JPMorgan Cuts Net-Interest Income Forecast – Market Not Amused

In April, JPMorgan reported Q1 results that showed the bank bouncing back from its first profit miss in 15 quarters with a decent set of results, which included record adjusted revenue that topped even the highest analyst estimate and record net interest income of $14.5 billion, a figure that was helped along by Fed hikes.

One would assume the first quarter was the high water mark in terms of Fed-assisted NII boosts. Last quarter, the bank reiterated that it expects $58 billion of interest income for the year. That would be a $3 billion increase from 2018.

Fast forward to Q2’s results, out Tuesday, and NII came in at $14.5 billion again, but (sure enough) the bank cut its annual net interest income outlook to $57.5 billion.

Revenue was $29.6 billion, up 4%. Adjusted EPS was $2.59, better than estimates of $2.50.

In Q1, trading revenue at the bank fell 17% to $5.5 billion, which was actually a bit better than expectations. This quarter, markets revenue of $5.4 billion was down 6% excluding a gain from the Tradeweb IPO.

FICC sales and trading rebounded last quarter from a disastrous Q4 (which was the worst quarter since the crisis for JPMorgan’s fixed-income unit), and Q2 looks ok – I guess. FICC revenue fell 3%, hit by weakness in EMEA, but helped out by what the bank describes as “increased client activity in North America Rates and agency mortgage trading”. In other words, helped out by rates volatility.

On May 28, Jamie Dimon warned that the bank’s trading revenue dropped 4%- 5% during the first two months of Q2 (from a year earlier). A day later, Citi and BofA delivered similarly cautious remarks. On Monday, Citi reported a 5% drop in trading in its rather bland Q2 results.

Equities sales and trading revenue was $1.7 billion in Q2 for JPM – that’s down 12%. The bank cites lower client activity in derivatives and a tough comp. It doesn’t help that the VIX closed above 20 just one time during Q2 and averaged just ~15.

“Markets performance was relatively steady on slightly lower client volume, probably due to slightly higher global macroeconomic and geopolitical uncertainties”, Dimon said.

Investment banking revenue was $1.8 billion, that’s down 9%.
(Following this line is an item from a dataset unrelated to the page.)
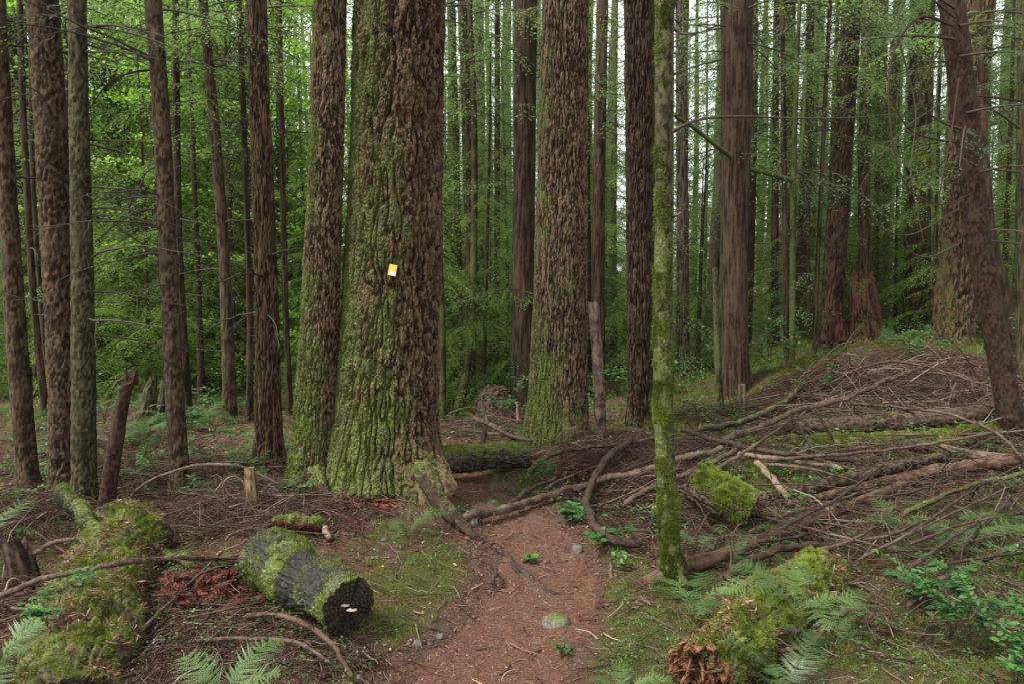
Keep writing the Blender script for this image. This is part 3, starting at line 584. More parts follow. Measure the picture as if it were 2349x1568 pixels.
for nm, pts, w, Yd, lab in (('conifer_tree', [(108, 985), (78, 700), (55, 300), (45, 0)], 15, 9.5, 'thin dark trunk seen between the border conifer and the stout knobbly conifer'),
                           ('conifer_tree', [(120, 960), (95, 700), (75, 400), (70, 0)], 11, 11, 'very thin leaning trunk in the gap left of the stout knobbly conifer'),
                           ('conifer_tree', [(574, 1040), (573, 700), (560, 300), (548, 0)], 14, 9.3, 'thin dark pole tree just left of the red footed fir'),
                           ('conifer_tree', [(668, 1040), (655, 700), (648, 400), (640, 0)], 13, 9.8, 'thin leaning brown pole between the red footed fir and the rough fir'),
                           ('conifer_tree', [(1080, 958), (1078, 600), (1068, 200), (1060, 0)], 24, 11.5, 'straight medium trunk in the gap right of the marker tree'),
                           ('conifer_tree', [(1138, 880), (1140, 500), (1141, 0)], 14, 15, 'thin straight trunk midway between the marker tree and the wide dark trunk'),
                           ('conifer_tree', [(1372, 950), (1373, 500), (1382, 0)], 29, 12, 'grey brown trunk behind the short broken pole'),
                           ('conifer_tree', [(1407, 900), (1408, 500), (1412, 0)], 14, 19, 'thin pale far trunk between the broken pole and the dark furrowed fir'),
                           ('conifer_tree', [(1566, 940), (1566, 500), (1562, 0)], 27, 12, 'pale grey trunk just right of the mossy pole tree'),
                           ('conifer_tree', [(1775, 925), (1777, 600), (1782, 0)], 16, 13, 'dark trunk of the thin cluster right of the big cedar'),
                           ('conifer_tree', [(1803, 920), (1800, 500), (1794, 0)], 13, 11, 'straight knotted thin trunk in front of the dark cluster trunk'),
                           ('conifer_tree', [(1866, 870), (1876, 600), (1892, 250), (1905, 0)], 10, 10.5, 'very thin leaning dark trunk left of the rotten red stump'),
                           ('conifer_tree', [(1985, 800), (1982, 400), (1990, 0)], 26, 14, 'dark trunk rising behind the rotten red stump'),
                           ('conifer_tree', [(2020, 800), (2014, 400), (2016, 0)], 16, 17, 'pale thin trunk right of the rotten red stump'),
                           ('conifer_tree', [(2108, 820), (2114, 400), (2124, 0)], 42, 14, 'broad furrowed trunk far behind the brush mound'),
                           ('conifer_tree', [(2075, 815), (2085, 500), (2100, 0)], 18, 18, 'slim trunk left of the broad trunk behind the brush mound'),
                           ('conifer_tree', [(2345, 1000), (2347, 600), (2350, 0)], 30, 7.8, 'mossy yellowish trunk cut by the right border')):
    big_ = w > 22
    tr(nm, lab, pts, [(0, w * 0.9), (600, w), (880, w * 1.1), (960, w * 1.35)], 'med' if big_ else 'scaly', M['grey'] if 'pale' in lab else M['lichen'] if 'mossy' in lab else M['hemlock'] if big_ else M['dark'], Y=Yd, seg=44 if big_ else 24, rings=90 if big_ else 50, ztop=4 + Yd * 0.6, moss=(ML, .2 if 'mossy' in lab else 0.02, .25, .6), nbr=7, brz=(1.5, 5.0), brL=(.3, 1.3), seed=int(pts[0][0]), depth=0.010 if big_ else None)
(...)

The provision for credit losses firmwide was $1.1 billion, lower by 5%. In consumer banking, the provision of $1.1 billion was mostly flat. Dimon painted an upbeat picture of the US consumer and, by extension, the US economy.  To wit:

We continue to see positive momentum with the U.S. consumer — healthy confidence levels, solid job creation and rising wages — which are reflected in our Consumer & Community Banking results. Double-digit growth in credit card sales and merchant processing volumes reflected healthy consumer spending and drove 8% growth in credit card loans, while mortgage and auto originations showed solid improvement, and we continued to attract new deposits, up 3%. 

Ultimately, this looks ok, but nobody is going to be particularly amused with the NII forecast, which is presumably why the shares knee-jerked lower in the premarket after the results hit.